Accounts payable at the end of Q1 were higher than the previous quarter, indicating that Tesla did not cut back on orders to suppliers. Those payables must be discharged from the proceeds of Q2 sales. Tesla will be in a similar position in Q2 as they were in Q1. The effect of the layoffs will be offset by severance pay (restructuring charges) so the savings in labor costs will not have a major impact until Q3.
It is reasonable to assume that cash flow from operations will be negative in Q2, probably in the region of $2 to $3 billion.
Debt
Tesla’s debt consists almost entirely of asset-backed notes, backed by leased vehicles. There are no significant debt payments due in the short term except for those that are backed by leased vehicles, though it is unclear who is responsible for the resale value of those vehicles at the end of the lease. Upcoming debt repayments are not an issue.
Tesla has not used any of its $5 billion revolving credit facility, which provides a significant cushion against cash outflows. That cushion is available if needed.
Conclusion
Tesla is not running out of cash. However, negative cash flow is likely to continue at least through Q2 and possibly longer if the slump in sales continues.
The recent layoffs are more likely to be a response to falling sales and rising inventories. Tesla has been making more cars than it can sell, and price cuts have not generated the extra sales that were expected. Quite clearly, production cuts are needed to balance supply and demand, and those production cuts must be balanced by labor force cuts.
I don’t think Tesla has a liquidity problem at present, but that situation could turn around rapidly if Tesla cannot halt the decline of its automotive business, which generates most of the company’s revenue.
Capital expenditures and R&D costs may have to increase if Tesla is to fund its move into AI, robotaxis, ride-hailing, and robotics in addition to improving its product line with new, cheaper cars as promised on the Q1 earnings call.
These products may be a significant part of the future of the company, but all of them are a cash drain at present and will likely continue to be a cash drain for several years. The car business is what pays the bills today, and it appears to be rapidly declining.

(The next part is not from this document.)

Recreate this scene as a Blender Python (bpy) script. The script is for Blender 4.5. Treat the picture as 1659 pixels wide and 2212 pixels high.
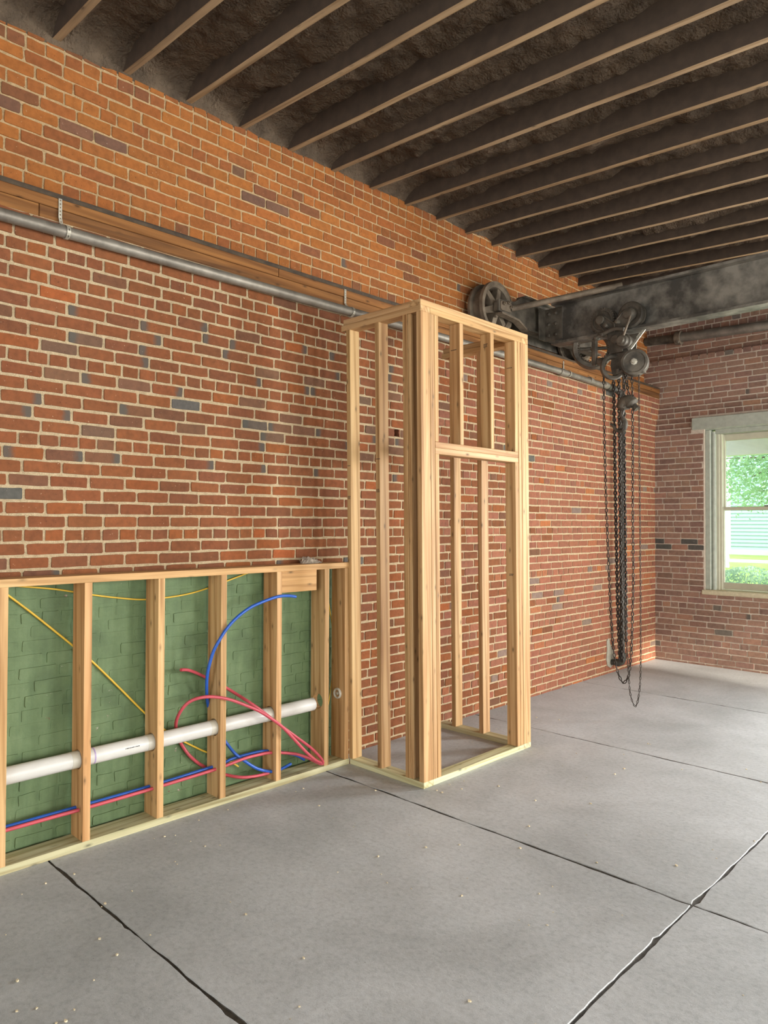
import bpy, bmesh, math, random
import numpy as np
from mathutils import Vector, Matrix

for o in list(bpy.data.objects):
    bpy.data.objects.remove(o, do_unlink=True)
scn = bpy.context.scene
COL = scn.collection
random.seed(7)
rng = np.random.default_rng(11)

# ------------------------------------------------------------------ camera
FPX = 1559.0
yaw, pitch, roll = math.radians(44.28), math.atan(24 / 1559.0), math.radians(0.2)
fw = Vector((-math.sin(yaw) * math.cos(pitch), math.cos(yaw) * math.cos(pitch), math.sin(pitch)))
rt = Vector((math.cos(yaw), math.sin(yaw), 0))
up = rt.cross(fw)
r2 = rt * math.cos(roll) + up * math.sin(roll)
u2 = up * math.cos(roll) - rt * math.sin(roll)
CAM = Vector((3.806, 0.0, 1.65))
cd = bpy.data.cameras.new('camera')
cd.sensor_fit = 'HORIZONTAL'; cd.sensor_width = 36.0; cd.lens = FPX / 1659.0 * 36.0
cd.clip_start = 0.05; cd.clip_end = 300
cam = bpy.data.objects.new('camera', cd); COL.objects.link(cam)
M = Matrix.Identity(4)
for i in range(3):
    M[i][0], M[i][1], M[i][2], M[i][3] = r2[i], u2[i], -fw[i], CAM[i]
cam.matrix_world = M
scn.camera = cam

# ------------------------------------------------------------------ world, light, exposure
w = bpy.data.worlds.new('sky'); scn.world = w; w.use_nodes = True
nt = w.node_tree; nt.nodes.clear()
wo = nt.nodes.new('ShaderNodeOutputWorld'); wb = nt.nodes.new('ShaderNodeBackground')
wb.inputs[0].default_value = (0.80, 0.91, 1.0, 1); wb.inputs[1].default_value = 3.8
nt.links.new(wb.outputs[0], wo.inputs[0])

def area(name, loc, aim, sx, sy, watts, col):
    d = bpy.data.lights.new(name, 'AREA'); d.shape = 'RECTANGLE'; d.size = sx; d.size_y = sy
    d.energy = watts; d.color = col
    o = bpy.data.objects.new(name, d); COL.objects.link(o); o.location = loc
    o.rotation_euler = (Vector(aim) - Vector(loc)).to_track_quat('-Z', 'Y').to_euler()
    return o
# daylight at the openings of the right wall (a wide doorway and a tall window) and of the rear wall
area('door_daylight', (9.35, 1.6, 1.75), (2.6, 2.6, -0.6), 4.6, 3.1, 330, (1.0, 0.97, 0.92))
area('window_daylight', (9.3, 6.9, 1.9), (1.5, 6.6, -0.2), 2.2, 2.0, 540, (1.0, 0.98, 0.95))
area('end_window_daylight', (3.95, 9.12, 1.85), (3.4, 4.0, -0.4), 1.25, 1.85, 390, (0.97, 0.99, 1.0))
area('end_window_daylight', (6.55, 9.12, 1.85), (4.5, 4.0, -0.4), 1.25, 1.85, 390, (0.97, 0.99, 1.0))
area('rear_door_daylight', (4.6, -5.4, 1.75), (3.0, 1.5, 0.0), 4.0, 3.1, 160, (1.0, 0.97, 0.93))
sd = bpy.data.lights.new('sun', 'SUN'); sd.energy = 8.0; sd.angle = math.radians(2.0); sd.color = (1.0, 0.93, 0.80)
so = bpy.data.objects.new('sun', sd); COL.objects.link(so)
so.rotation_euler = Vector((-1.0, 0.12, -0.30)).to_track_quat('-Z', 'Y').to_euler()

scn.view_settings.view_transform = 'Standard'
scn.view_settings.look = 'None'
scn.view_settings.exposure = 0.0
scn.view_settings.gamma = 1.0
scn.view_settings.use_curve_mapping = False
scn.cycles.use_denoising = True
scn.cycles.max_bounces = 8
scn.cycles.diffuse_bounces = 5

# ------------------------------------------------------------------ helpers
def lin(r, g, b):
    f = lambda c: (c / 255) / 12.92 if c / 255 <= 0.04045 else ((c / 255 + 0.055) / 1.055) ** 2.4
    return (f(r), f(g), f(b))

def setp(o, label=None, cat=None, group=None, kind=None):
    if label: o['label'] = label
    if cat: o['category'] = cat
    if group: o['group'] = group
    if kind: o['kind'] = kind
    return o

def empty(name, loc, label=None, cat=None, group=None, parent=None, kind=None):
    o = bpy.data.objects.new(name, None); COL.objects.link(o)
    o.empty_display_size = 0.1
    if parent is None:
        o.matrix_world = Matrix.Translation(Vector(loc))
        o['_loc'] = list(loc)
    else:
        adopt(o, parent)
    return setp(o, label, cat, group, kind)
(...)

The $27 billion cash balance gives an optimistic impression of a healthy balance sheet that is not representative of Tesla’s cash balance at other times during the quarter.

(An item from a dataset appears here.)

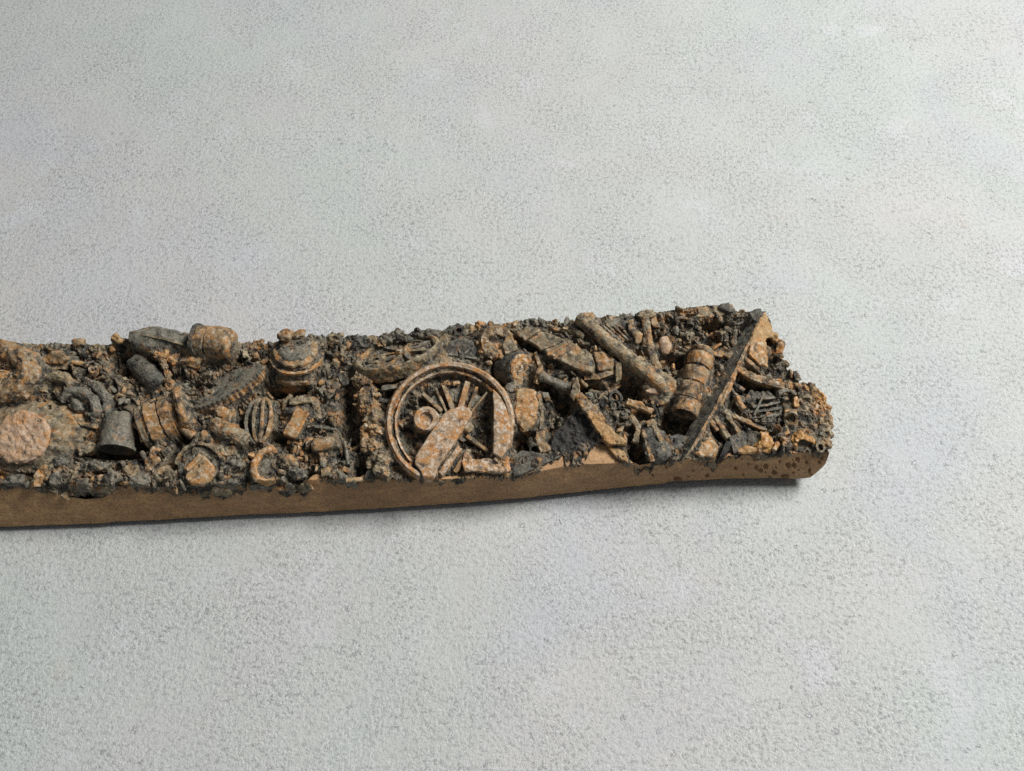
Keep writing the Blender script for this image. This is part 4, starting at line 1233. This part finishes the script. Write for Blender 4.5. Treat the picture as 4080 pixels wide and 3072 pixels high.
# ------------------------------------------------------------------ small loose scrap between the pieces
KEEP = [(1793, 1692, 250, 240), (95, 1742, 150, 135), (2280, 1740, 120, 100), (890, 1545, 150, 90), (2230, 1400, 130, 70), (2760, 1540, 80, 170), (2100, 1630, 60, 100), (2460, 1400, 90, 60), (2560, 1480, 70, 60),
        (460, 1730, 80, 100), (640, 1670, 100, 100), (650, 1360, 140, 50), (870, 1350, 110, 80), (1190, 1420, 120, 100), (1590, 1410, 180, 70), (2850, 1560, 60, 120), (2960, 1400, 60, 100), (800, 1870, 90, 80), (2120, 1850, 70, 40), (1040, 1690, 70, 100),
        (2690, 1790, 60, 60), (3035, 1620, 85, 95), (3020, 1420, 70, 90), (3046, 1800, 55, 45), (3200, 1775, 65, 50), (3150, 1660, 40, 45)]


def random_spots(n, seed, pad=12, keep=True, top=.15):
    rg = random.Random(seed)
    out = []
    fr, bk, rt = np.array(FRONT), np.array(BACK), np.array(RIGHT)[::-1]
    while len(out) < n:
        x = rg.uniform(-40, 3300)
        y0 = np.interp(x, bk[:, 0], bk[:, 1]) if x < 2914 else np.interp(x, [2914, 3040, 3120, 3180, 3300], [1215, 1250, 1420, 1500, 1640])
        y1 = np.interp(x, fr[:, 0], fr[:, 1])
        y = rg.uniform(y0 + pad, y1 - pad) if y1 - y0 > 2 * pad else None
        if y is None:
            continue
        if keep and any(((x - a) / c) ** 2 + ((y - b) / d) ** 2 < 1 for a, b, c, d in KEEP):
            continue
        if any(((x - a) / c) ** 2 + ((y - b) / d) ** 2 < .8 for a, b, c, d, e, f in PITS if f > 1.7 and c < 130):
            continue
        if FILL[0] is not None:
            a = at(x, y, 0)
            if sample_fill(a[:1], a[1:2])[0] > top:
                continue
        out.append((x, y))
    return out


def loose_scrap():
    rg = random.Random(77)
    kinds = {}
    z = np.zeros(3)
    def store(k, vf, **kw):
        me, c = to_mesh(k, [np.asarray(v) for v in vf[0]], vf[1], 'tan', seed=len(kinds) * 13 + len(kinds.get(k, [])), **kw)
        kinds.setdefault(k, []).append(me)
    for s in range(5):
        store('scrap_rod', tube([(-1.3, 0, 0), (0, .1 * s, .1), (1.3, 0, 0)], .32 + .04 * s, 8), L=.5, rough=.08)
        store('scrap_plate', plate([(-1, -.6, 0), (.9, -.7 + .1 * s, 0), (1.0 - .15 * s, .6, 0), (-.7, .75, 0)], .45), L=.45, rough=.1, bevel=.06)
        store('scrap_lump', rock(z, (1.15, .7, .6), 900 + s, 0, n=9, pw=.9), L=.5, rough=.12)
        store('scrap_ring', lathe(z, (0, 0, 1), [(.45, -.4), (.5, .25), (.85, .3), (.95, -.4)], 14, closed=True), L=.5, rough=.07)
        store('scrap_bolt', lathe(z, (0, 0, 1), [(0, .6), (.55, .6), (.6, .1), (.9, .05), (.95, -.6)], 6 + 2 * (s % 2)), L=.5, rough=.07)
    variants = {}
    mats = ['tan', 'grey', 'rust', 'bed', 'bright', 'grey', 'tan', 'rust', 'bed']
    counts = {'scrap_rod': 55, 'scrap_plate': 80, 'scrap_lump': 40, 'scrap_ring': 12, 'scrap_bolt': 16}
    spots = random_spots(sum(counts.values()), 9)
    us = np.array([at(x, y, 0) for x, y in spots])
    hs = bed_height(us[:, 0], us[:, 1])
    i = 0
    for k, n in counts.items():
        for _ in range(n):
            me0 = rg.choice(kinds[k])
            mt = rg.choice(mats)
            key = (me0.name, mt)
            if key not in variants:
                me = me0.copy()
                me.materials.clear()
                me.materials.append(M[mt])
                variants[key] = me
            p = np.array([us[i, 0], us[i, 1], hs[i] + rg.uniform(.0, .35)])
            o = link(k, variants[key], None, to_local(fold(p)))
            s = rg.uniform(.55, 1.15)
            o.scale = (s * rg.uniform(.8, 1.3), s * rg.uniform(.8, 1.1), s * rg.uniform(.8, 1.1))
            tl = 22 if k not in ('scrap_ring', 'scrap_bolt') else 34
            o.rotation_euler = (SLOPE + R(rg.gauss(0, tl)), R(rg.gauss(0, tl)), rg.uniform(0, 6.28))
            i += 1


loose_scrap()


def crumbs():
    rg = np.random.default_rng(3)
    n = 500
    spots = random_spots(n, 21, 4, top=.5)
    us = np.array([at(x, y, 0) for x, y in spots])
    hs = bed_height(us[:, 0], us[:, 1])
    bm = bmesh.new()
    bmesh.ops.create_icosphere(bm, subdivisions=1, radius=1)
    ico = np.array([v.co[:] for v in bm.verts])
    tri = np.array([[v.index for v in f.verts] for f in bm.faces])
    bm.free()
    nv = len(ico)
    sz = rg.gamma(2.2, .085, n).clip(.1, .65)
    V = np.repeat(ico[None], n, 0) * rg.uniform(.55, 1.3, (n, nv, 1))
    an = rg.uniform(0, 6.28, n)
    ca, sa = np.cos(an)[:, None], np.sin(an)[:, None]
    V[..., 0] *= rg.uniform(.8, 2.0, (n, 1))
    V[..., 2] *= .55
    x, y = V[..., 0] * ca - V[..., 1] * sa, V[..., 0] * sa + V[..., 1] * ca
    V = np.stack([x, y, V[..., 2]], -1) * sz[:, None, None]
    V[..., 0] += us[:, 0][:, None]
    V[..., 1] += us[:, 1][:, None]
    V[..., 2] += (hs + sz * .35)[:, None]
    Q = to_local(fold(V.reshape(-1, 3)))
    c = Q.mean(0)
    F = (tri[None] + (np.arange(n) * nv)[:, None, None]).reshape(-1, 3)
    me = bpy.data.meshes.new('crumbs')
    me.from_pydata(((Q - c) * MM).tolist(), [], F.tolist())
    for k in ('bed', 'tan', 'grey', 'rust', 'bright'):
        me.materials.append(M[k])
    mi = np.repeat(rg.choice(5, n, p=[.45, .2, .2, .10, .05]), len(tri)).astype(np.int32)
    me.polygons.foreach_set('material_index', mi)
    link('crumbs', me, None, c, 'loose rusty and grey crumbs between the scrap pieces', 'stuff')


crumbs()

I believe there is a strong possibility that Tesla will go to the market for extra capital later in the year, maybe after the Robotaxi reveal day in August. The “Autonomy Day” presentation in 2019 was followed by a $2.3 billion capital raise. A share issue would probably have to be done at a significant discount to today’s share price and would indicate to the market that Tesla’s balance sheet is not as strong as it appears.
The company is seriously overpriced relative to its peers in the automotive industry, and a share issue may put further downward pressure on the share price. For that reason, I believe the shares should be rated as a sell.
However, there is always a risk involved in shorting Tesla shares, the price can move dramatically on news that later turns out to be less than it first appears. For example, the news of Elon Musk’s China visit and arrangement with Baidu (BIDU) for mapping software was misinterpreted by some investors as Chinese approval of full self-driving, pushing the share price up by $25 in one day.
I use long-dated put options to limit the risk.